> **Exercise details**:
Copy exactly the lines of the material below that run from the one containing "Generate a Blender" through the one containing "S.view_settings.exposure = 0;". Copy no other lines.

Records with scene code:
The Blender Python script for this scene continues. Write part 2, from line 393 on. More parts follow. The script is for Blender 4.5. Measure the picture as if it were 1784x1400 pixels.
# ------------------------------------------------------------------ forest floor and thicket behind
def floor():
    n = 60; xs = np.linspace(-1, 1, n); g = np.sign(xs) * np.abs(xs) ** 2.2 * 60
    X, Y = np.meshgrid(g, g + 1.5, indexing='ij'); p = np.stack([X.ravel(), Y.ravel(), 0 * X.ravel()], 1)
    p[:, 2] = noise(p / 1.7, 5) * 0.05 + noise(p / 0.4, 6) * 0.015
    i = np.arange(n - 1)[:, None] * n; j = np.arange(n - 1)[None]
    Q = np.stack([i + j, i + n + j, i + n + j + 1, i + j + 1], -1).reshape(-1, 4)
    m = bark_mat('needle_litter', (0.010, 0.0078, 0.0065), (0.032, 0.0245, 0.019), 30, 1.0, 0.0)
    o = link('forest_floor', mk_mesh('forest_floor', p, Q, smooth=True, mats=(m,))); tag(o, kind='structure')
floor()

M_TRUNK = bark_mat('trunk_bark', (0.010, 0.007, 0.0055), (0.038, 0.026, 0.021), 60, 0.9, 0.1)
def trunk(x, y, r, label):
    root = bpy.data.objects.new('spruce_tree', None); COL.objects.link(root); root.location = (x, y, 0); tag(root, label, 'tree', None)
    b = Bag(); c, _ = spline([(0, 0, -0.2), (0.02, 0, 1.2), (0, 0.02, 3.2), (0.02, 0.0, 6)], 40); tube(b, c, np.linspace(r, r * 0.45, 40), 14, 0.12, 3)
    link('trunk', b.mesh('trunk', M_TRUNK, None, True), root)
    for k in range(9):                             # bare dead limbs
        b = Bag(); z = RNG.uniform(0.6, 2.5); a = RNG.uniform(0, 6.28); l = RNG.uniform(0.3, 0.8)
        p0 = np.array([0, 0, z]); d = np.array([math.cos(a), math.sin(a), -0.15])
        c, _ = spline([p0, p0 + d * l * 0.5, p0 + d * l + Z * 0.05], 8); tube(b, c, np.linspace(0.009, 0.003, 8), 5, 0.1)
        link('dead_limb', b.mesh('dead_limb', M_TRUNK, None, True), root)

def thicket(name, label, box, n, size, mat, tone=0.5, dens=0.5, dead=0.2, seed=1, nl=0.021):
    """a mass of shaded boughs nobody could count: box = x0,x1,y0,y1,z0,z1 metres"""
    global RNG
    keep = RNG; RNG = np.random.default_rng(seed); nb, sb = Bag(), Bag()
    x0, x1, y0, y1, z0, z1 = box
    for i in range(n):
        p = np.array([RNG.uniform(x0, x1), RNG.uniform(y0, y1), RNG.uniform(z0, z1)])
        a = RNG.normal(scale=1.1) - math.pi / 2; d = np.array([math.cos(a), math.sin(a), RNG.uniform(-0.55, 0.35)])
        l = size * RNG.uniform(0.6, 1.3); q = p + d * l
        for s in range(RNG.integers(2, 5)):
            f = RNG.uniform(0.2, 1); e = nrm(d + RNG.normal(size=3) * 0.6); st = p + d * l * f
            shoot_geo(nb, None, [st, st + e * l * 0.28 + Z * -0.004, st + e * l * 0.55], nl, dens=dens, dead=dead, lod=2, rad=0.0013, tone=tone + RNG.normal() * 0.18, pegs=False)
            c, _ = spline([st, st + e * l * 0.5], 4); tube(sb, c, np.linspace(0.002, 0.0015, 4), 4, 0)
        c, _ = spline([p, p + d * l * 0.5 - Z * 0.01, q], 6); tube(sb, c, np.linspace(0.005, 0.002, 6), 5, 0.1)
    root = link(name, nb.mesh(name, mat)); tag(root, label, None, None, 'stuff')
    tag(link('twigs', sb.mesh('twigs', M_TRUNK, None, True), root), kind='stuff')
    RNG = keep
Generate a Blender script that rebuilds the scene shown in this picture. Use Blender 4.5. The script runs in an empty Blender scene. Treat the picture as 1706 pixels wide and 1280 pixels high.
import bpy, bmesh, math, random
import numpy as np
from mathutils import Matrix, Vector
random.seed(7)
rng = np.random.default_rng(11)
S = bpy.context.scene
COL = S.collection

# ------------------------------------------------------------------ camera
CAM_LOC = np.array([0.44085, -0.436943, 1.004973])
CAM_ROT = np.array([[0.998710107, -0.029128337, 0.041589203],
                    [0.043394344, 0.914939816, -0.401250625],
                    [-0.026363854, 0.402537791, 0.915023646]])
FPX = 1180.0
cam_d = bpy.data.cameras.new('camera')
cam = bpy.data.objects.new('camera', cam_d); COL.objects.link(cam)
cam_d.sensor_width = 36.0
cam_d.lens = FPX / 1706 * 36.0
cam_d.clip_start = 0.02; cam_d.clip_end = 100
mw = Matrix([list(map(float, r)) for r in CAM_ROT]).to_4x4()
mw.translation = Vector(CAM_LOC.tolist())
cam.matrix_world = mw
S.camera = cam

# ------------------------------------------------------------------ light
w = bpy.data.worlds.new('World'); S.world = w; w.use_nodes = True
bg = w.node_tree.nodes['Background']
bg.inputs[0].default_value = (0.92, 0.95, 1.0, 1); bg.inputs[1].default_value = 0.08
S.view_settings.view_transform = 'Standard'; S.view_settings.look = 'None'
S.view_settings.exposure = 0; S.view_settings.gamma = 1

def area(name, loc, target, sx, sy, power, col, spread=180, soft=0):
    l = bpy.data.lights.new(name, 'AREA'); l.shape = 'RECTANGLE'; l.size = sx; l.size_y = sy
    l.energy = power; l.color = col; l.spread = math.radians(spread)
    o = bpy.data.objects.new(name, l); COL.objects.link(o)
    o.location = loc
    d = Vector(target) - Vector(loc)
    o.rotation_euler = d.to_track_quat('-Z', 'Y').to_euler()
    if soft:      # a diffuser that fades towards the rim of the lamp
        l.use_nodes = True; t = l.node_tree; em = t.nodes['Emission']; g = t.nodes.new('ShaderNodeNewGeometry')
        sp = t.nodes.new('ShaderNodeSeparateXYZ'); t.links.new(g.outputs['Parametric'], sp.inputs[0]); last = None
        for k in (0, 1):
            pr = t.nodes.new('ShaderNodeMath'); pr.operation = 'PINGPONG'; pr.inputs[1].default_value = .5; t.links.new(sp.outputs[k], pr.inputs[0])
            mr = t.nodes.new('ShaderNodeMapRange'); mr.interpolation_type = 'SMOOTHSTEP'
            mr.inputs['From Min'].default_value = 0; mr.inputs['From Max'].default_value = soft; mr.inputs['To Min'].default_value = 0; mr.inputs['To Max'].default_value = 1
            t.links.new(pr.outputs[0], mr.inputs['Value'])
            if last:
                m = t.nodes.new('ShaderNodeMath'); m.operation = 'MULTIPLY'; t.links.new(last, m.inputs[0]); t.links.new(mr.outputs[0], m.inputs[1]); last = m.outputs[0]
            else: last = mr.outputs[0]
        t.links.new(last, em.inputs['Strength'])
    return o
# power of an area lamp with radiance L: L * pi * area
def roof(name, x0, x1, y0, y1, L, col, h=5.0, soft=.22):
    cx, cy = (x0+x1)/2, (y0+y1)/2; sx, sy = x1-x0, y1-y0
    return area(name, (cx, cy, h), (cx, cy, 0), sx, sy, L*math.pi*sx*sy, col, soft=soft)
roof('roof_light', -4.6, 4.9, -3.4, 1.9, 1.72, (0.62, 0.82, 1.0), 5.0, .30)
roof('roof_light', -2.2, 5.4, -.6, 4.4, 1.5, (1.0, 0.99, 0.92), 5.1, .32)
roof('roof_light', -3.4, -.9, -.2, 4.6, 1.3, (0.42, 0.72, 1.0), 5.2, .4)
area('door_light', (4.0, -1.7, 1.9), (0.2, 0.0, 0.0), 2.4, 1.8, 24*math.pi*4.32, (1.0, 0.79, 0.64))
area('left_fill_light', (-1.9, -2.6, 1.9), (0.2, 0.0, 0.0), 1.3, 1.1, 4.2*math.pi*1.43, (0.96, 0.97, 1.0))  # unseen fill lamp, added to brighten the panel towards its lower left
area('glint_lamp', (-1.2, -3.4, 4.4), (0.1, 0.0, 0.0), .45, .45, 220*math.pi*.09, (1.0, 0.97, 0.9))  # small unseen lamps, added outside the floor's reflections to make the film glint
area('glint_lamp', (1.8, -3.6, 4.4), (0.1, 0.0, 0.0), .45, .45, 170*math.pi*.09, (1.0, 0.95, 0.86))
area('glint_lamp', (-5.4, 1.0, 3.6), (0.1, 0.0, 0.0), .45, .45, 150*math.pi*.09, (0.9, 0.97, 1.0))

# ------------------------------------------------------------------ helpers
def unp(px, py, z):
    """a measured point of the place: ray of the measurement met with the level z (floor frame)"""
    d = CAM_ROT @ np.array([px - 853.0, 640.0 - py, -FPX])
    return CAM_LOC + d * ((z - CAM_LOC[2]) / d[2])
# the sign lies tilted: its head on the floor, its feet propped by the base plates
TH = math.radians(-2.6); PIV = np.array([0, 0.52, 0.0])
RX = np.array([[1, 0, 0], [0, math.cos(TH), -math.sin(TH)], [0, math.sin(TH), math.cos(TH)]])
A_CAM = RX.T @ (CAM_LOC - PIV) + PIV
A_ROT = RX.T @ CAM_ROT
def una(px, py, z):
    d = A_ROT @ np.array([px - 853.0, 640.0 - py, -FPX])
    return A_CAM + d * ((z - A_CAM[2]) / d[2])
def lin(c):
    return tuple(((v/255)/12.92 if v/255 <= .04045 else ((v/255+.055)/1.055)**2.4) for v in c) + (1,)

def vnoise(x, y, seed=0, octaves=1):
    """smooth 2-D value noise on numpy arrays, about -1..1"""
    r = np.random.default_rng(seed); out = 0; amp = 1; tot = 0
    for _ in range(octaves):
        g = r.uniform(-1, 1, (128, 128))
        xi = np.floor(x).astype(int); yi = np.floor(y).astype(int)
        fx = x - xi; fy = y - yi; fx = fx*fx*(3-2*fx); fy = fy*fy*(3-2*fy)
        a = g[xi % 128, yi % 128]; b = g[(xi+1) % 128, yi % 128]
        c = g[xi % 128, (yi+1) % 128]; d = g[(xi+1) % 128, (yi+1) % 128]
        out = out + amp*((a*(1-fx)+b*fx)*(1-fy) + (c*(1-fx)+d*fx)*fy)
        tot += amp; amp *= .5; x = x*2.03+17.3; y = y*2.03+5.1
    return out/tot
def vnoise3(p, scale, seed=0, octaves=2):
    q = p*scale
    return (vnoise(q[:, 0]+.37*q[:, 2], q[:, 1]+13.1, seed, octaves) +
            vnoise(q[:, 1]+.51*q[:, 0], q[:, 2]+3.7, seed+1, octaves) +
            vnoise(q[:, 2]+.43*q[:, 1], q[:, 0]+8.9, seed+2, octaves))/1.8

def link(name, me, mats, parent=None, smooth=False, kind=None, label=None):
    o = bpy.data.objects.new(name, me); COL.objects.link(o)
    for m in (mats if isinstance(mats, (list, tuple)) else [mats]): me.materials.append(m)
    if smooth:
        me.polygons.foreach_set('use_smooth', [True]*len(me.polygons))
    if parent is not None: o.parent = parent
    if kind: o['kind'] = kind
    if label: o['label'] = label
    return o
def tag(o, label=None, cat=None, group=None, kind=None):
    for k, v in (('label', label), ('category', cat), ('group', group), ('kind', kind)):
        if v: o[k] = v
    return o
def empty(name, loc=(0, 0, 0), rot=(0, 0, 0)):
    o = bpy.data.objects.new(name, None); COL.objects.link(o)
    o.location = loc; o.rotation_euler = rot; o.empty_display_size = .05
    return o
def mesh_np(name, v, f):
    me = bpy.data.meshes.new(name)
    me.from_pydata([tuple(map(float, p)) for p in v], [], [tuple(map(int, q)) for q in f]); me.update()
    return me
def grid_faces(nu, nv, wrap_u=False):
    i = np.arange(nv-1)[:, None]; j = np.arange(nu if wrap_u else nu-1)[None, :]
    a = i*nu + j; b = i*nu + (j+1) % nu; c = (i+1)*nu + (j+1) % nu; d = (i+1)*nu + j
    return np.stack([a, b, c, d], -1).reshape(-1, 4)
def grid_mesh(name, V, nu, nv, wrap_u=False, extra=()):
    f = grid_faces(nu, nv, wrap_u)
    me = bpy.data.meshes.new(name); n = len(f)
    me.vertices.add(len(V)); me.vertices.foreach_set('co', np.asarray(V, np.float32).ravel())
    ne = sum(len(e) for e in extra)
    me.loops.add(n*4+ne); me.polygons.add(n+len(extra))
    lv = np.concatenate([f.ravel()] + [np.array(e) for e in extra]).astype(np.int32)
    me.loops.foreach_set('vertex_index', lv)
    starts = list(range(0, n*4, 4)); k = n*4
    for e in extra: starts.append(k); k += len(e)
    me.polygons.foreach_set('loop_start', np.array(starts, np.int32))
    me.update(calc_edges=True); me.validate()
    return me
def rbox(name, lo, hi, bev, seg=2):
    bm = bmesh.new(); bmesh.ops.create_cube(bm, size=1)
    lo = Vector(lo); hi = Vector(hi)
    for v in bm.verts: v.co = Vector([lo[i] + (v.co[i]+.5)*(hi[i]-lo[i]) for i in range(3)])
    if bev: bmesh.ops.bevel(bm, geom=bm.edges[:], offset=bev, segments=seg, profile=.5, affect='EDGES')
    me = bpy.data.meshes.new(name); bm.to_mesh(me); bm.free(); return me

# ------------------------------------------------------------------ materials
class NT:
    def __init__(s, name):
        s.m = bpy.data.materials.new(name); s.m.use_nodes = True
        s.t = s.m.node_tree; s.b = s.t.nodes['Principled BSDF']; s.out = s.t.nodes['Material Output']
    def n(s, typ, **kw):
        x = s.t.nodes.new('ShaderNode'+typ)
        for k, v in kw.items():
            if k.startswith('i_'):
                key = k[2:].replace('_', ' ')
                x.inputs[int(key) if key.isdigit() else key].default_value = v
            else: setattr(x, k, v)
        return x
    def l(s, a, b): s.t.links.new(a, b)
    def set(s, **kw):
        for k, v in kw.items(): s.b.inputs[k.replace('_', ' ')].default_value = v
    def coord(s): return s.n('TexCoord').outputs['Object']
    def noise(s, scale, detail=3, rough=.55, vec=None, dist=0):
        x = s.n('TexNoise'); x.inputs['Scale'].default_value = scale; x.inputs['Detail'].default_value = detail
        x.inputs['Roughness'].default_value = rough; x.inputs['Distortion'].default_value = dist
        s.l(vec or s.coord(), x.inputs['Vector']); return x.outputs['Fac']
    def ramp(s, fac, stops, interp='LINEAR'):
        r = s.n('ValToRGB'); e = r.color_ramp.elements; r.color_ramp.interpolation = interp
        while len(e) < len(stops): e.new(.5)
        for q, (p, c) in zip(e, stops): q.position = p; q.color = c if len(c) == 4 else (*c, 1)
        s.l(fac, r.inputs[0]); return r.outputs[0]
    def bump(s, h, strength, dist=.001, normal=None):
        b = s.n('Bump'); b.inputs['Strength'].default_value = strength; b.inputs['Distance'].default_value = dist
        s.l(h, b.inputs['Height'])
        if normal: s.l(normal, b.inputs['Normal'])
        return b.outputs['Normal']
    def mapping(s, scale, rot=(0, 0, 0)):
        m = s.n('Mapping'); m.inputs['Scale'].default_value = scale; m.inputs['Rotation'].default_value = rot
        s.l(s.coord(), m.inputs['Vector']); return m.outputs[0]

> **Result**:
Generate a Blender script that rebuilds the scene shown in this picture. Use Blender 4.5. The script runs in an empty Blender scene. Treat the picture as 1706 pixels wide and 1280 pixels high.
import bpy, bmesh, math, random
import numpy as np
from mathutils import Matrix, Vector
random.seed(7)
rng = np.random.default_rng(11)
S = bpy.context.scene
COL = S.collection

# ------------------------------------------------------------------ camera
CAM_LOC = np.array([0.44085, -0.436943, 1.004973])
CAM_ROT = np.array([[0.998710107, -0.029128337, 0.041589203],
                    [0.043394344, 0.914939816, -0.401250625],
                    [-0.026363854, 0.402537791, 0.915023646]])
FPX = 1180.0
cam_d = bpy.data.cameras.new('camera')
cam = bpy.data.objects.new('camera', cam_d); COL.objects.link(cam)
cam_d.sensor_width = 36.0
cam_d.lens = FPX / 1706 * 36.0
cam_d.clip_start = 0.02; cam_d.clip_end = 100
mw = Matrix([list(map(float, r)) for r in CAM_ROT]).to_4x4()
mw.translation = Vector(CAM_LOC.tolist())
cam.matrix_world = mw
S.camera = cam

# ------------------------------------------------------------------ light
w = bpy.data.worlds.new('World'); S.world = w; w.use_nodes = True
bg = w.node_tree.nodes['Background']
bg.inputs[0].default_value = (0.92, 0.95, 1.0, 1); bg.inputs[1].default_value = 0.08
S.view_settings.view_transform = 'Standard'; S.view_settings.look = 'None'
S.view_settings.exposure = 0; S.view_settings.gamma = 1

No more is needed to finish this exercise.